Authors:   Rodney L. Huffman, Delmar D. Fangmeier, William J. Elliot, Stephen R. Workman
Keywords:   Soil, water, conservation, environment, Sprinkler Irrigation, 17.1 Sprinkler Systems, 17.2 Evaporation and Wind Drift, 17.3 Distribution Pattern of Sprinklers, 17.4 System Requirements, Intermittent- or Set-Move Systems, 17.5 General Rules for Sprinkler S

Introductory paragraphs: Sprinkler irrigation is a versatile means of applying water to any crop, soil, and topographic condition. It is popular because (1) surface ditches are not necessary, (2) prior land preparation is minimal, and (3) pipes are easily transported and provide no obstructions to farm operations when irrigation is not needed. According to the "2000 Irrigation Survey" in Irrigation Journal (2001), about 12 500 000 ha or 49.9% of the irrigated land in the U.S. is irrigated with sprinkler systems.

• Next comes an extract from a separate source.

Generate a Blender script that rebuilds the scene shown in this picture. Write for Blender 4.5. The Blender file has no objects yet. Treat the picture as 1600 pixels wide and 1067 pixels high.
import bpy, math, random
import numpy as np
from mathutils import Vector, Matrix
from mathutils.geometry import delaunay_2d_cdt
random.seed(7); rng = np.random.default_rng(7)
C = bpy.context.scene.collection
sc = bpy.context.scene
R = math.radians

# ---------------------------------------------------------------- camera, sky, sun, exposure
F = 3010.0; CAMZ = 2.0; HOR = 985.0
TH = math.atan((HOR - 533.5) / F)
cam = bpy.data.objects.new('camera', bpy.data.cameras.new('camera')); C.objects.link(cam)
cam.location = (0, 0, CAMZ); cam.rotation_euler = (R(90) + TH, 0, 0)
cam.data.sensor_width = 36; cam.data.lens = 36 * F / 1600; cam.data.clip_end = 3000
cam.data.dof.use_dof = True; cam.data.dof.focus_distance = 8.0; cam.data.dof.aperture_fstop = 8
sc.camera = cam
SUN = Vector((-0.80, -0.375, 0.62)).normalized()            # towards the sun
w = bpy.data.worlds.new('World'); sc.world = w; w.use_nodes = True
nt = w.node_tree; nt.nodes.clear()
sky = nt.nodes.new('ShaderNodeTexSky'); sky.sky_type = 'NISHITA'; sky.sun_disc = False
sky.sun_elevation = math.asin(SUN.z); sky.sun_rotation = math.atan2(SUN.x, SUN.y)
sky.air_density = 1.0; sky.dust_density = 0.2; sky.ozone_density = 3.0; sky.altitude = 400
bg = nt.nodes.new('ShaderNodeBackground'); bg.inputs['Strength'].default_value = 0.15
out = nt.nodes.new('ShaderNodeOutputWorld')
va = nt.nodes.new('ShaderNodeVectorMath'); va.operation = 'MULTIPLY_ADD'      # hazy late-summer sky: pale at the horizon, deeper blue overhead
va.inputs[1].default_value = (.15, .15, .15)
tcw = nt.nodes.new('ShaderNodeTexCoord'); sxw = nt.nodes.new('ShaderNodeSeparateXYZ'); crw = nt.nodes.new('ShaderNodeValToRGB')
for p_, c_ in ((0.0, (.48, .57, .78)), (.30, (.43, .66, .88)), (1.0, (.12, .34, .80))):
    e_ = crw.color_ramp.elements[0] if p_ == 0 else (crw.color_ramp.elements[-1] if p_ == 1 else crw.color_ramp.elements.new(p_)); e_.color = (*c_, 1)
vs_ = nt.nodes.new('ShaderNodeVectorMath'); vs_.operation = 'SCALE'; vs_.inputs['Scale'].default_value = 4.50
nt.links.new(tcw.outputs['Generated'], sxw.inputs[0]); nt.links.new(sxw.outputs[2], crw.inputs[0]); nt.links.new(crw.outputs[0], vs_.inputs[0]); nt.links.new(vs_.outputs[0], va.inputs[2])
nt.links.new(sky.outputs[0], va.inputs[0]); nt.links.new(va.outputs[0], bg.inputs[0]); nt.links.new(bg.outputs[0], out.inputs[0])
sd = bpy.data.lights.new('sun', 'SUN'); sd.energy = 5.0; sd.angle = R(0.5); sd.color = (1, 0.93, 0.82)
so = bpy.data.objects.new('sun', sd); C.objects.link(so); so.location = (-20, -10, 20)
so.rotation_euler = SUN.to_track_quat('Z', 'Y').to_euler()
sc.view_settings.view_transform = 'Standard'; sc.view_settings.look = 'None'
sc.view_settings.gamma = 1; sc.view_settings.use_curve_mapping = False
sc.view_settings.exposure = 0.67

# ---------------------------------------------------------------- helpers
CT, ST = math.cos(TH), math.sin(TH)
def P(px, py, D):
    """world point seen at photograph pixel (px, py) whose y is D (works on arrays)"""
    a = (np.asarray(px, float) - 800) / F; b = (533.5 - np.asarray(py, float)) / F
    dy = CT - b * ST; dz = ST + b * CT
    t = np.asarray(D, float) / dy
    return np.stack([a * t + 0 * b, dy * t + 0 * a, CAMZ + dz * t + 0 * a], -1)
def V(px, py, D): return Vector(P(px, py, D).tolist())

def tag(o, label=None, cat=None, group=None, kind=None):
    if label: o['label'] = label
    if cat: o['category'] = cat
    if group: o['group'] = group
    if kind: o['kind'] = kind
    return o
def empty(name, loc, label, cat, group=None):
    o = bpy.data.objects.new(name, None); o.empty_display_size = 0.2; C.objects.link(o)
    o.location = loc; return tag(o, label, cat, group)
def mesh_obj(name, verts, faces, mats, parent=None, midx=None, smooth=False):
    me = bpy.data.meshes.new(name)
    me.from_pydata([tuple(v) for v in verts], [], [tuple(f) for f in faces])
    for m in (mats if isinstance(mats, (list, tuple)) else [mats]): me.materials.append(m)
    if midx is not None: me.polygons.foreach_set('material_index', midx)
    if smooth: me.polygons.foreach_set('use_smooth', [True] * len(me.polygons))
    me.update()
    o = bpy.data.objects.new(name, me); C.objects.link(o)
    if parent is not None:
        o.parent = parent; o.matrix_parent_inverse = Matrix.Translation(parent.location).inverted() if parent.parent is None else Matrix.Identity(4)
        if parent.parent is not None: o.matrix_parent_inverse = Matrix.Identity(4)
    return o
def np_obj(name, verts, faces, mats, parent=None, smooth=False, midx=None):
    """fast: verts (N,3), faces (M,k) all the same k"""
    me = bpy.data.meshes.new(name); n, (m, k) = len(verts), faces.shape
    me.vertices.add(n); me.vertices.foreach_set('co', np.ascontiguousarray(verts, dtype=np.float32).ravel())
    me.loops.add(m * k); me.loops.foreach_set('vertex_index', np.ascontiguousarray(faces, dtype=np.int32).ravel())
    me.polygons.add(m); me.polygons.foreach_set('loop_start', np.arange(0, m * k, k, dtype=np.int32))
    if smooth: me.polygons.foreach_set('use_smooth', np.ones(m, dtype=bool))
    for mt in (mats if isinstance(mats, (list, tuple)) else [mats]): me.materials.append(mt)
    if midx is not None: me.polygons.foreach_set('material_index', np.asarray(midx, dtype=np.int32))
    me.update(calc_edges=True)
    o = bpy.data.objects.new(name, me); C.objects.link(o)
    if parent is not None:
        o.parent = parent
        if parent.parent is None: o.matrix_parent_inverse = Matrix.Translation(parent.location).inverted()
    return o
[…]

Sprinkling is suitable for sandy soils or other soil and topographic conditions where surface irrigation may be inefficient or expensive, or where erosion may be particularly hazardous. Low rates and amounts of water may be applied, such as are required for seed germination, frost protection, delay of fruit budding, and cooling of crops in hot weather. Fertilizers and soil amendments may be dissolved in the water and applied through the irrigation system. The major concerns of sprinkler systems are investment costs and labor requirements (Chapter 15).